Omit the pictures from the entries below and retype everything else exactly.
╭──
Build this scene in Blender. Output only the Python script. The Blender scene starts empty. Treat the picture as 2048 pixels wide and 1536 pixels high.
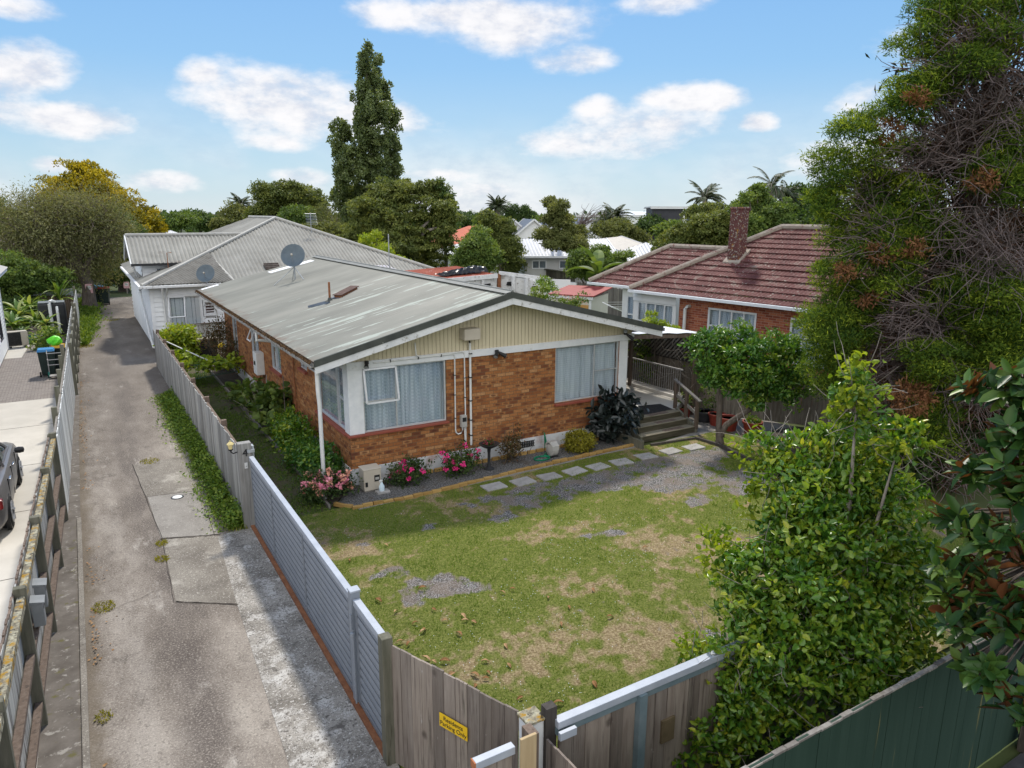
import bpy, bmesh, math, random
import numpy as np
from mathutils import Vector, Matrix
R=math.radians
rng=np.random.default_rng(7); random.seed(7)
S=bpy.context.scene; COL=S.collection
# ------------------------------------------------------------------ camera
PITCH=0.23346646; ROLL=0.0042; YAW=0.53895984      # looking down 13.4 deg, 30.9 deg to the right of the house's long axis
CAM=np.array([-4.9817,-15.6088,6.3]); FPX=1441.0434
cs,sn=math.cos(YAW),math.sin(YAW)
_r=np.array([cs,-sn,0.]); _h=np.array([sn,cs,0.]); _z=np.array([0,0,1.])
_f=_h*math.cos(PITCH)-_z*math.sin(PITCH); _u=_h*math.sin(PITCH)+_z*math.cos(PITCH)
cr,sr=math.cos(ROLL),math.sin(ROLL)
camR=_r*cr+_u*sr; camU=-_r*sr+_u*cr
cd=bpy.data.cameras.new('camera'); cam=bpy.data.objects.new('camera',cd); COL.objects.link(cam)
cam.matrix_world=Matrix(((camR[0],camU[0],-_f[0],CAM[0]),(camR[1],camU[1],-_f[1],CAM[1]),(camR[2],camU[2],-_f[2],CAM[2]),(0,0,0,1)))
cd.sensor_width=36; cd.lens=36*FPX/2048; cd.clip_start=.1; cd.clip_end=6000
S.camera=cam
def ray(px,py):
    d=_f+camR*((px-1024)/FPX)-camU*((py-768)/FPX); return d
def at(px,py,D):            # the point of the place at horizontal distance D from the viewpoint in that direction
    d=ray(px,py); return CAM+d*(D/math.hypot(d[0],d[1]))
def G(px,py,z=0.):
    d=ray(px,py); return CAM+d*((z-CAM[2])/d[2])
# ------------------------------------------------------------------ light
SUN=np.array([.36,.65,1.0]); SUN/=np.linalg.norm(SUN)
sl=bpy.data.lights.new('sun','SUN'); sl.energy=3.9; sl.angle=R(4.5); sl.color=(1,.94,.84)
so=bpy.data.objects.new('sun',sl); COL.objects.link(so); so.rotation_euler=Vector(SUN).to_track_quat('Z','Y').to_euler()
S.view_settings.view_transform='Standard'; S.view_settings.look='None'; S.view_settings.gamma=1; S.view_settings.exposure=0.15
W=bpy.data.worlds.new('World'); S.world=W; W.use_nodes=True
try: W.cycles.sampling_method='MANUAL'; W.cycles.sample_map_resolution=1024
except Exception: pass
class NT:
    def __init__(s,nt): s.nt=nt
    def n(s,t,**k):
        x=s.nt.nodes.new(t)
        for a,v in k.items(): setattr(x,a,v)
        return x
    def l(s,a,b): s.nt.links.new(a,b)
    def m(s,op,a,b=None,c=None,clamp=False):
        x=s.n('ShaderNodeMath',operation=op); x.use_clamp=clamp
        for i,v in enumerate((a,b,c)):
            if v is None: continue
            if isinstance(v,(int,float)): x.inputs[i].default_value=v
            else: s.l(v,x.inputs[i])
        return x.outputs[0]
    def ramp(s,fac,stops,mode='LINEAR'):
        x=s.n('ShaderNodeValToRGB'); cr_=x.color_ramp; cr_.interpolation=mode
        while len(cr_.elements)<len(stops): cr_.elements.new(.5)
        for e,(p,c) in zip(cr_.elements,stops):
            e.position=p; e.color=(*c,1) if len(c)==3 else c
        s.l(fac,x.inputs[0]); return x.outputs[0]
    def mix(s,fac,a,b,mode='MIX'):
        x=s.n('ShaderNodeMix',data_type='RGBA',blend_type=mode)
        for i,v in ((0,fac),(6,a),(7,b)):
            if isinstance(v,(int,float)): x.inputs[i].default_value=v
            elif isinstance(v,tuple): x.inputs[i].default_value=(*v,1)
            else: s.l(v,x.inputs[i])
        return x.outputs[2]
    def noise(s,vec,scale,detail=5,rough=.55):
        x=s.n('ShaderNodeTexNoise'); x.inputs['Scale'].default_value=scale; x.inputs['Detail'].default_value=detail
        x.inputs['Roughness'].default_value=rough
        if vec is not None: s.l(vec,x.inputs['Vector'])
        return x.outputs['Fac']
    def sstep(s,v,lo,hi):
        x=s.n('ShaderNodeMapRange',interpolation_type='SMOOTHSTEP'); s.l(v,x.inputs[0])
        x.inputs[1].default_value=lo; x.inputs[2].default_value=hi; return x.outputs[0]
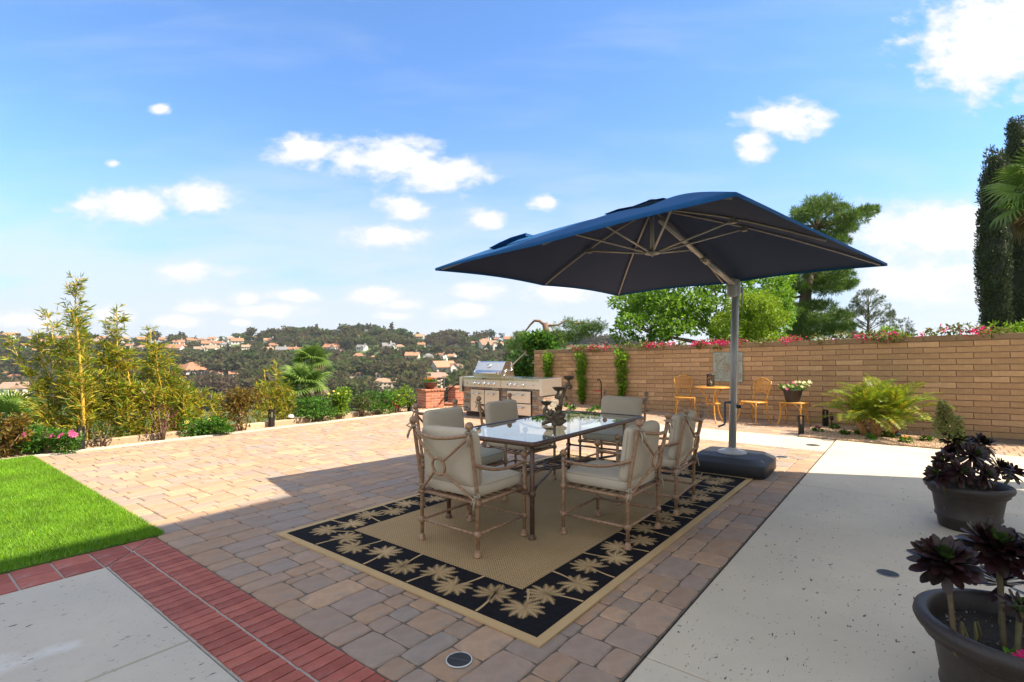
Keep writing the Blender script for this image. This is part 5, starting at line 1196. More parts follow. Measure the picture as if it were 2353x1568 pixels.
╰──
→ Task output
Build this scene in Blender. Output only the Python script. The Blender scene starts empty. Treat the picture as 2048 pixels wide and 1536 pixels high.
import bpy, bmesh, math, random
import numpy as np
from mathutils import Vector, Matrix
R=math.radians
rng=np.random.default_rng(7); random.seed(7)
S=bpy.context.scene; COL=S.collection
# ------------------------------------------------------------------ camera
PITCH=0.23346646; ROLL=0.0042; YAW=0.53895984      # looking down 13.4 deg, 30.9 deg to the right of the house's long axis
CAM=np.array([-4.9817,-15.6088,6.3]); FPX=1441.0434
cs,sn=math.cos(YAW),math.sin(YAW)
_r=np.array([cs,-sn,0.]); _h=np.array([sn,cs,0.]); _z=np.array([0,0,1.])
_f=_h*math.cos(PITCH)-_z*math.sin(PITCH); _u=_h*math.sin(PITCH)+_z*math.cos(PITCH)
cr,sr=math.cos(ROLL),math.sin(ROLL)
camR=_r*cr+_u*sr; camU=-_r*sr+_u*cr
cd=bpy.data.cameras.new('camera'); cam=bpy.data.objects.new('camera',cd); COL.objects.link(cam)
cam.matrix_world=Matrix(((camR[0],camU[0],-_f[0],CAM[0]),(camR[1],camU[1],-_f[1],CAM[1]),(camR[2],camU[2],-_f[2],CAM[2]),(0,0,0,1)))
cd.sensor_width=36; cd.lens=36*FPX/2048; cd.clip_start=.1; cd.clip_end=6000
S.camera=cam
def ray(px,py):
    d=_f+camR*((px-1024)/FPX)-camU*((py-768)/FPX); return d
def at(px,py,D):            # the point of the place at horizontal distance D from the viewpoint in that direction
    d=ray(px,py); return CAM+d*(D/math.hypot(d[0],d[1]))
def G(px,py,z=0.):
    d=ray(px,py); return CAM+d*((z-CAM[2])/d[2])
# ------------------------------------------------------------------ light
SUN=np.array([.36,.65,1.0]); SUN/=np.linalg.norm(SUN)
sl=bpy.data.lights.new('sun','SUN'); sl.energy=3.9; sl.angle=R(4.5); sl.color=(1,.94,.84)
so=bpy.data.objects.new('sun',sl); COL.objects.link(so); so.rotation_euler=Vector(SUN).to_track_quat('Z','Y').to_euler()
S.view_settings.view_transform='Standard'; S.view_settings.look='None'; S.view_settings.gamma=1; S.view_settings.exposure=0.15
W=bpy.data.worlds.new('World'); S.world=W; W.use_nodes=True
try: W.cycles.sampling_method='MANUAL'; W.cycles.sample_map_resolution=1024
except Exception: pass
class NT:
    def __init__(s,nt): s.nt=nt
    def n(s,t,**k):
        x=s.nt.nodes.new(t)
        for a,v in k.items(): setattr(x,a,v)
        return x
    def l(s,a,b): s.nt.links.new(a,b)
    def m(s,op,a,b=None,c=None,clamp=False):
        x=s.n('ShaderNodeMath',operation=op); x.use_clamp=clamp
        for i,v in enumerate((a,b,c)):
            if v is None: continue
            if isinstance(v,(int,float)): x.inputs[i].default_value=v
            else: s.l(v,x.inputs[i])
        return x.outputs[0]
    def ramp(s,fac,stops,mode='LINEAR'):
        x=s.n('ShaderNodeValToRGB'); cr_=x.color_ramp; cr_.interpolation=mode
        while len(cr_.elements)<len(stops): cr_.elements.new(.5)
        for e,(p,c) in zip(cr_.elements,stops):
            e.position=p; e.color=(*c,1) if len(c)==3 else c
        s.l(fac,x.inputs[0]); return x.outputs[0]
    def mix(s,fac,a,b,mode='MIX'):
        x=s.n('ShaderNodeMix',data_type='RGBA',blend_type=mode)
        for i,v in ((0,fac),(6,a),(7,b)):
            if isinstance(v,(int,float)): x.inputs[i].default_value=v
            elif isinstance(v,tuple): x.inputs[i].default_value=(*v,1)
            else: s.l(v,x.inputs[i])
        return x.outputs[2]
    def noise(s,vec,scale,detail=5,rough=.55):
        x=s.n('ShaderNodeTexNoise'); x.inputs['Scale'].default_value=scale; x.inputs['Detail'].default_value=detail
        x.inputs['Roughness'].default_value=rough
        if vec is not None: s.l(vec,x.inputs['Vector'])
        return x.outputs['Fac']
    def sstep(s,v,lo,hi):
        x=s.n('ShaderNodeMapRange',interpolation_type='SMOOTHSTEP'); s.l(v,x.inputs[0])
        x.inputs[1].default_value=lo; x.inputs[2].default_value=hi; return x.outputs[0]
Keep writing the Blender script for this image. This is part 5, starting at line 1196. More parts follow. Measure the picture as if it were 2353x1568 pixels.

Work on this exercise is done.